The family of Oscar Grant, the victim, expressed their disappointment with the outcome. They had been hoping for a murder verdict.
Grant, 22, was shot in the back by policeman Johannes Mehserle, 28, while lying on the platform in a railway station on 1 January 2009. Mehserle claimed he had thought he had his Taser in his hand rather than his gun.
The shooting, which was shown on YouTube, led to a riot in Oakland, and there were fears of further trouble if Mehserle had been found not guilty. Police were yesterday deployed in riot gear in case of any outbreaks of violence.
The case has become a cause celebre in the US, with its echoes of the treatment of Rodney King, a black man whose severe beating by police in LA in 1991 was captured on video. The subsequent acquittals of four LAPD officers sparked the 1992 Los Angeles riots.
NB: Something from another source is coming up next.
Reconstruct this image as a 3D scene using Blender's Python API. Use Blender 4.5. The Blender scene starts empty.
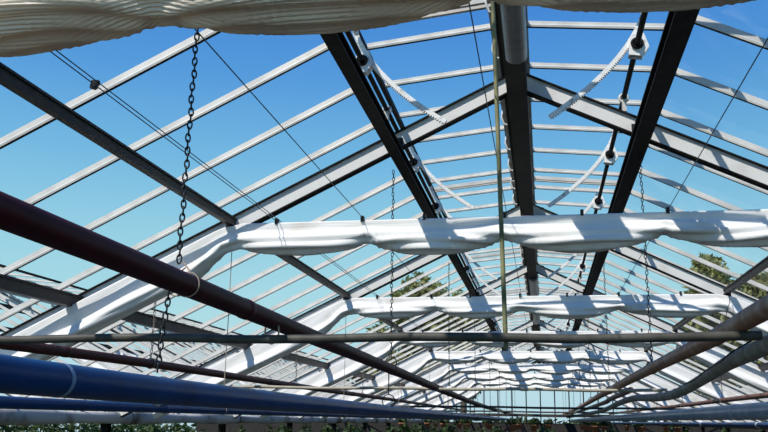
import bpy, bmesh, math, random
from mathutils import Vector, Matrix
C = bpy.context.scene.collection
sc = bpy.context.scene
PI = math.pi
EYE = 2.0                      # eye level above the floor; heights below are given from eye level
rnd = random.Random(7)

# ------------------------------------------------------------------ materials
def mat(name, col, rough=.5, metal=0., var=0., scale=8., bump=0., spec=.5, trans=0., col2=None, thr=(.4, .7)):
    m = bpy.data.materials.new(name); m.use_nodes = True
    nt = m.node_tree; N = nt.nodes; L = nt.links
    b = N['Principled BSDF']
    b.inputs['Base Color'].default_value = (*col, 1)
    b.inputs['Roughness'].default_value = rough
    b.inputs['Metallic'].default_value = metal
    b.inputs['Specular IOR Level'].default_value = spec
    if var or bump or col2:
        tc = N.new('ShaderNodeTexCoord'); no = N.new('ShaderNodeTexNoise')
        no.inputs['Scale'].default_value = scale; no.inputs['Detail'].default_value = 5
        L.new(tc.outputs['Object'], no.inputs['Vector'])
        if var or col2:
            r = N.new('ShaderNodeValToRGB')
            r.color_ramp.elements[0].position = thr[0]; r.color_ramp.elements[1].position = thr[1]
            c2 = col2 if col2 else tuple(c * (1 - var) for c in col)
            r.color_ramp.elements[0].color = (*col, 1); r.color_ramp.elements[1].color = (*c2, 1)
            L.new(no.outputs['Fac'], r.inputs['Fac']); L.new(r.outputs['Color'], b.inputs['Base Color'])
        if bump:
            bp = N.new('ShaderNodeBump'); bp.inputs['Strength'].default_value = bump; bp.inputs['Distance'].default_value = .01
            L.new(no.outputs['Fac'], bp.inputs['Height']); L.new(bp.outputs['Normal'], b.inputs['Normal'])
    if trans:
        t = N.new('ShaderNodeBsdfTranslucent'); t.inputs['Color'].default_value = (*col, 1)
        mx = N.new('ShaderNodeMixShader'); mx.inputs[0].default_value = trans
        L.new(b.outputs[0], mx.inputs[1]); L.new(t.outputs[0], mx.inputs[2])
        L.new(mx.outputs[0], N['Material Output'].inputs['Surface'])
    return m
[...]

The verdict means the jury thought Mehserle had been criminally negligent but had not intended to kill Grant.
Mehserle, who is to be sentenced next month, could face anything from five to 14 years in jail.
John Burris, a lawyer representing the family, described it as a "compromise verdict".
"The system is rarely fair when a police officer shoots an African-American male," Burris said. "No true justice has been given."
The trial was held in Los Angeles because of the tension in the Oakland and neighbouring San Francisco over the shooting.